In a way they are stating the
obvious here. Our minds are not able to digest data past a certain intuitive
level although that clearly varies. I
will take it a little farther that that.
The process of digesting date also entails properly labeling it and then
hoping the brain can do the rest.
I have had great success in
absorbing a mass of data over time on problems of interest that I chose to
carefully define. Observe the importance
of carefully defining the problem itself.
This has led to a wide range of solutions sometimes after twenty or even
fifty years.
It is thus important to inquire
after the truth, but also important to set it aside for the nonce until a
solution presents itself. Discovery
requires the gift of patience.
Brain capacity limits exponential online data growth
by Staff Writers
Scientists have found that the capacity of the human brain to process
and record information - and not economic constraints - may constitute the
dominant limiting factor for the overall growth of globally stored information.
These findings have just been published in an article in EPJ B by Claudius Gros
and colleagues from the Institute for Theoretical Physics at Goethe University
Frankfurt in Germany .
The authors first looked at the distribution of 633 public internet files
by plotting the number of videos, audio and image files against the size of the
files. They gathered files which were produced by humans or intended for human
use with the spider file search engine Findfiles.net.
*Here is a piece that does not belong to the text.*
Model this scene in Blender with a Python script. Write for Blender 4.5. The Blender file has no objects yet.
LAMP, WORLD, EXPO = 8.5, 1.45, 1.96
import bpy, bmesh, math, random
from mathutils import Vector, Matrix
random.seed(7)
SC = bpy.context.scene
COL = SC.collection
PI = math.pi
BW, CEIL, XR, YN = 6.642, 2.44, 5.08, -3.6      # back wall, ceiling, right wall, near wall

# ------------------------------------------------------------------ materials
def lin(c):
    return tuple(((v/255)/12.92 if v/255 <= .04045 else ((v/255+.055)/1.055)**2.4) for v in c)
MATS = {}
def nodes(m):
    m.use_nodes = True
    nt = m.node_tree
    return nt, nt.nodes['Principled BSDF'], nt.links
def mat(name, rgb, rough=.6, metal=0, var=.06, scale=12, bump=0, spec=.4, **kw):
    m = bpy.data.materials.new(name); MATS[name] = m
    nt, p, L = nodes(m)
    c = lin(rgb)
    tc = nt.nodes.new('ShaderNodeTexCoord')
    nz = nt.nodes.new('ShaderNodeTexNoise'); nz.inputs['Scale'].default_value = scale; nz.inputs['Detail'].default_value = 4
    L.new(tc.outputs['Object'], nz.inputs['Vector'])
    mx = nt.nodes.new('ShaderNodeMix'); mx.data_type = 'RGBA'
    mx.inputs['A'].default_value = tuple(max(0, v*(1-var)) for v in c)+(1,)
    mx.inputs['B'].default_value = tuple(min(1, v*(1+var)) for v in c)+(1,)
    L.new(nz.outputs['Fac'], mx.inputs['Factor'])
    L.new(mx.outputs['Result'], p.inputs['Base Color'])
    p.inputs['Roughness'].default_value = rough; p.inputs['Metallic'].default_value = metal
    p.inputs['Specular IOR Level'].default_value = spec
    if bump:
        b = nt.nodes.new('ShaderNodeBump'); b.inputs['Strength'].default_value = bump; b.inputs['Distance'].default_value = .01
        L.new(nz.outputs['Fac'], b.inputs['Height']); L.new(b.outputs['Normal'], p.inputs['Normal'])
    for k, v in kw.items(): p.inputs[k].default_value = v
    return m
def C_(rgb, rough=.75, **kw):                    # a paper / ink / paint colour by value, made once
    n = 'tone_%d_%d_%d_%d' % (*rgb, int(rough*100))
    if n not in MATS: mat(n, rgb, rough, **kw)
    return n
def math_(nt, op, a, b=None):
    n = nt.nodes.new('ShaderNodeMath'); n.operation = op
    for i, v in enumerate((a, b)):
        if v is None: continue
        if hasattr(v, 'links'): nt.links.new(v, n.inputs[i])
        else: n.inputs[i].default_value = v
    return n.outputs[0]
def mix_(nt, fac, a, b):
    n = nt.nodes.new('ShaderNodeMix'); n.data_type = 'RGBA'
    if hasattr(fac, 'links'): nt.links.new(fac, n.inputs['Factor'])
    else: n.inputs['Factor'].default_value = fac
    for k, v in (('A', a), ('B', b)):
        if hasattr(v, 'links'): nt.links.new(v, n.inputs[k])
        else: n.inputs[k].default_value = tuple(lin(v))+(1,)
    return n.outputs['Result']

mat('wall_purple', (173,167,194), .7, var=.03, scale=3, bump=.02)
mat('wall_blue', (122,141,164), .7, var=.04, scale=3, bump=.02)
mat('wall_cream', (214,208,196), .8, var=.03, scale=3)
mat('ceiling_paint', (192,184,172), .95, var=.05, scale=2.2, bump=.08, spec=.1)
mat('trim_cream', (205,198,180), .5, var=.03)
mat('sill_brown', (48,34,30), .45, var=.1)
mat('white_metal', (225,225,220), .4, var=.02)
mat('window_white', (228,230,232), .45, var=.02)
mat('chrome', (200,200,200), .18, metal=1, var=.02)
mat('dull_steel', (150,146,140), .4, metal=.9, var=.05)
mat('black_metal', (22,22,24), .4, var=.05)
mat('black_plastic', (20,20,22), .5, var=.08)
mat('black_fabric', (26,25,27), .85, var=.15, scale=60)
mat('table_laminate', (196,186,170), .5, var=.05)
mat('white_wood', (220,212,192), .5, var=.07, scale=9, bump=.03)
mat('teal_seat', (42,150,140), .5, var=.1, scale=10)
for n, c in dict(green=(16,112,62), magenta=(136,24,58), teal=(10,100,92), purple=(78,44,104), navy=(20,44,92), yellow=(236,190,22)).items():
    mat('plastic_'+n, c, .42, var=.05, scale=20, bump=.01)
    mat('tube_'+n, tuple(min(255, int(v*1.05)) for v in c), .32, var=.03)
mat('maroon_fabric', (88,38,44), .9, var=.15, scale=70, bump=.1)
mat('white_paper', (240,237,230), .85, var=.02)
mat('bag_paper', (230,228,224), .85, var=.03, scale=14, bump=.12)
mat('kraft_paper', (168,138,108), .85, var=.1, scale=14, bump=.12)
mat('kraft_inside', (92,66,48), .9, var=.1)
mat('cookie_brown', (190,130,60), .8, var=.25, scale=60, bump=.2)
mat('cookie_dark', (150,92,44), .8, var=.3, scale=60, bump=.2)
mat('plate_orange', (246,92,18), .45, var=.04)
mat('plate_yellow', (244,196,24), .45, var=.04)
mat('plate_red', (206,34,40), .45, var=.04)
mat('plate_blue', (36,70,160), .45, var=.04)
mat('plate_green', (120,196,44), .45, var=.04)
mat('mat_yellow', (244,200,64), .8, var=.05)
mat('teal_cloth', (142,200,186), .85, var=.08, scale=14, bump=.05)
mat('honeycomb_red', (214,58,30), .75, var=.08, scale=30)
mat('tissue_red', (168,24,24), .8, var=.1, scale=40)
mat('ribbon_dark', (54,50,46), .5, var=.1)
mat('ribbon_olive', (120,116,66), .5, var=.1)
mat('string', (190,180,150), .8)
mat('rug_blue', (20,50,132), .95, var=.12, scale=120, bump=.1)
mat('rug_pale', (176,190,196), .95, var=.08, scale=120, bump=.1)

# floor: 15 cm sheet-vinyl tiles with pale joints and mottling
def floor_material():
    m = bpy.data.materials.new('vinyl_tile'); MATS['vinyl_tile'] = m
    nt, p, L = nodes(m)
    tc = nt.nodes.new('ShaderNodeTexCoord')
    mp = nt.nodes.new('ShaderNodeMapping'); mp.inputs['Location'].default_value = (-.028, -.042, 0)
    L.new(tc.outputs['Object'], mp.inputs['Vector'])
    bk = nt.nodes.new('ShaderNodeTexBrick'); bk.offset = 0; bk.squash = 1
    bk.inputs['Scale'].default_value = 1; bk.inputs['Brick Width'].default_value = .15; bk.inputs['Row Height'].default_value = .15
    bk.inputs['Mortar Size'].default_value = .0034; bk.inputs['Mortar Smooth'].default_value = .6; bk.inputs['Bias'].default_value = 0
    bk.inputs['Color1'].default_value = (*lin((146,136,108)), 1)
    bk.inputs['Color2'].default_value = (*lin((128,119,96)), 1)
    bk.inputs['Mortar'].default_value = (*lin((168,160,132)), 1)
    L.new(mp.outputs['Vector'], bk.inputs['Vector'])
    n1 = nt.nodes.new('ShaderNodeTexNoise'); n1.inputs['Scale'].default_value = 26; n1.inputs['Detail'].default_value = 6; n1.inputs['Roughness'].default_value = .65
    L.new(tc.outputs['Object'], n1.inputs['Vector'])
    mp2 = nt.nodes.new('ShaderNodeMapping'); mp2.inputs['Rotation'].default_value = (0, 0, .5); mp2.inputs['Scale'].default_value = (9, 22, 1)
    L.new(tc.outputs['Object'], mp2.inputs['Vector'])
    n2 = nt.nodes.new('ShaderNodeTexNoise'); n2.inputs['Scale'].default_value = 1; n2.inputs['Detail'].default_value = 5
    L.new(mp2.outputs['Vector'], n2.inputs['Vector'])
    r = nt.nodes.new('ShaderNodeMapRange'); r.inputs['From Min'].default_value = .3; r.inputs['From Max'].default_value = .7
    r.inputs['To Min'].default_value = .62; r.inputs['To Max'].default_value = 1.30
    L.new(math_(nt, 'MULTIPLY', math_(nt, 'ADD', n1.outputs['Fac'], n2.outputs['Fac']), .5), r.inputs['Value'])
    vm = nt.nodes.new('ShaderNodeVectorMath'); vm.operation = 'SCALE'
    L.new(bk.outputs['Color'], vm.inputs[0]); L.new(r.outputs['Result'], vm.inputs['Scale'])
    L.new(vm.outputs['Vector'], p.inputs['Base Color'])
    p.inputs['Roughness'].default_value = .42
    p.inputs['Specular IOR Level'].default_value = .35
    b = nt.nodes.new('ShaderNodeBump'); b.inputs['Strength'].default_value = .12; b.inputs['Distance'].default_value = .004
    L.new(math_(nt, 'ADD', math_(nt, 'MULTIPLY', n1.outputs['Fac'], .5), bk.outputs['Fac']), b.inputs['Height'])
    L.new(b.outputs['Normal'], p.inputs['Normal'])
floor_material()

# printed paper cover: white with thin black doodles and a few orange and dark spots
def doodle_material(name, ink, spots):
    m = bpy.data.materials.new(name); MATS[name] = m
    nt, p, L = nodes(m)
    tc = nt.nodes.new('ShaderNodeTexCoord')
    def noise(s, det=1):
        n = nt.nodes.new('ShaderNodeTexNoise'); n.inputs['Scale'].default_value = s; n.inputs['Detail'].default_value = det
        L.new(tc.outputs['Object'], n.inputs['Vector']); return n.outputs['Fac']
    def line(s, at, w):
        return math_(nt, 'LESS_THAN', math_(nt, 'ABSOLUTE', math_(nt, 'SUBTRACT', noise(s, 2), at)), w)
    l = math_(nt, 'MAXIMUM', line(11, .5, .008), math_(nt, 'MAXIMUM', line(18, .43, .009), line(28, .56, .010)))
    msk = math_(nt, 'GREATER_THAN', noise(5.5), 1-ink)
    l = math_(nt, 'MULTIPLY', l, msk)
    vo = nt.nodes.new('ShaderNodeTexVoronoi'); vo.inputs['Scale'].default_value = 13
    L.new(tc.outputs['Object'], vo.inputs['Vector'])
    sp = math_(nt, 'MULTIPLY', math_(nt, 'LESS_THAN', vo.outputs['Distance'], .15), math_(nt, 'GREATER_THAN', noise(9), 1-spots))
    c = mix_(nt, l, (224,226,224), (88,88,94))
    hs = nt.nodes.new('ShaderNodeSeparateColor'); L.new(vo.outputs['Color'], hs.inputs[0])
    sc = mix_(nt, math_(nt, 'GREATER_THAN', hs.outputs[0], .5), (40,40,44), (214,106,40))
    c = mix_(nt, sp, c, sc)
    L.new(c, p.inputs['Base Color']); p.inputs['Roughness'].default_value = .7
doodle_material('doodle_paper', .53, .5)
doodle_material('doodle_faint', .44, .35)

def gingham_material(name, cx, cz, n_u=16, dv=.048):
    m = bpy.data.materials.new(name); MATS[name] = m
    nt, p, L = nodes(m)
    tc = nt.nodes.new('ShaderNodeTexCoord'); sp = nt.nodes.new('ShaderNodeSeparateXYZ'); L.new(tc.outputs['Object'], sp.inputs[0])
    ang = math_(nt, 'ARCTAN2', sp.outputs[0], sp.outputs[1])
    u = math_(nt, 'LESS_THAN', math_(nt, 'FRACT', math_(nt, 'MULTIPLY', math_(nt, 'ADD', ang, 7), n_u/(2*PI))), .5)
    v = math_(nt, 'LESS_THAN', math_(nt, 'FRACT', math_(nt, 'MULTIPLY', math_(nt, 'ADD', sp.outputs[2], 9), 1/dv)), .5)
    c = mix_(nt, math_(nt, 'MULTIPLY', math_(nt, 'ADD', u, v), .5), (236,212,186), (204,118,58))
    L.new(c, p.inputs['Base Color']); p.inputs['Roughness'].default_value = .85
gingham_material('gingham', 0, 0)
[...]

They chose to focus on files which are hosted on domains pointing
from the online encyclopaedia Wikipedia and the open web directory dmoz.
Assuming that economic costs for data production are proportional to the amount
of data produced, these costs should be driving the generation of information
exponentially.
However, the authors found that, in fact, economic costs were not the
limiting factors for data production. The absence of exponential tails for the
graph representing the number of files indicates this conclusion.
They found that underlying neurophysiological processes influence the
brain's ability to handle information. For example, when a person produces an
image and attributes a subjective value to it, for example, a given resolution,
he or she is influenced by his or her perception of the quality of that image.
Their perception of the amount of information gained when increasing
the resolution of a low-quality image is substantially higher than when
increasing the resolution of a high-quality photo by the same degree. This
relation is known as the Weber-Fechner law.
The authors observed that file-size distributions obey this
Weber-Fechner law. This means that the total amount of information cannot grow
faster than our ability to digest or handle it.
1 comment:
Manybe the results is not too surprising, as you state, since we are indexing only public files which are either produced by humans or intended for human use.